Na Atlântida, Grande Otelo era a dupla perfeita com Oscarito. Branco e preto, alto e baixo, a comédia dos opostos. Mas por que era sempre “Oscarito e Grande Otelo”, nunca o contrário? O Brasil respondia sem precisar dizer: a ordem é essa, segue sendo essa num país habitado por néscia vereadora uberlandense, representante de uma sórdida elite inculta e horrenda como só a extrema-direita sabe gerar para golpear o país e os brasileiros, o que há de brasilidade em nós.
Depois veio o Cinema Novo, e Otelo foi Macunaíma, o herói sem nenhum caráter.
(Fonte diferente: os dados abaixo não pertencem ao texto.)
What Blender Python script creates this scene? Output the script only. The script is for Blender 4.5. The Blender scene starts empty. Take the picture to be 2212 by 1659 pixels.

Ironia fina: o maior ator do país interpretando um personagem que era a síntese do Brasil — misturado, contraditório, tragicômico. E se Grande Otelo se ressentia do fim das famosas chanchadas nas telas que o Cinema Novo veio a ocupar foi em obras como a de Nelson Pereira dos Santos, Rio, Zona Norte, que o ator uberlandense pode mostrar toda a sua genialidade da comédia ao drama. Rossi usa a cena brilhante do também compositor Grande Otelo, autor do sensancional samba “Praça Onze”, cantalorando num dos vagões da Central do Brasil. Imagem que ilustra este texto.
O premiado norte-americano Orson Welles, diretor do clássico “Cidadão Kane”, quis filmá-lo. O projeto morreu. O governo dos Estados Unidos não via interesse em um filme sobre favelas e sambistas. Otelo seguiu sendo a lenda que Hollywood ignorou. E lendário contracenou com o prestigiado Klaus Kinski no famoso filme “Fitzcarraldo” do alemão Werner Herzog, uma obra-prima do cinema mudial.
Na Escolinha do Professor Raimundo, era Eustáquio, o malandro que fazia graça até da própria desgraça. O Brasil mudava, mas Otelo continuava sendo o mesmo: genial, subestimado, necessário.
Quando morreu, em 1993, o país perdeu um pedaço de sua própria memória. O documentário de Rossi devolve essa memória em pedaços — imagens de arquivo, vozes roubadas pelo tempo, risos que ecoam no vazio.
Otelo não precisava de homenagens engessadas. Precisava que alguém contasse sua história como ela foi: uma comédia triste, um drama engraçado, um espelho partido do Brasil como o que o documentário o apresenta.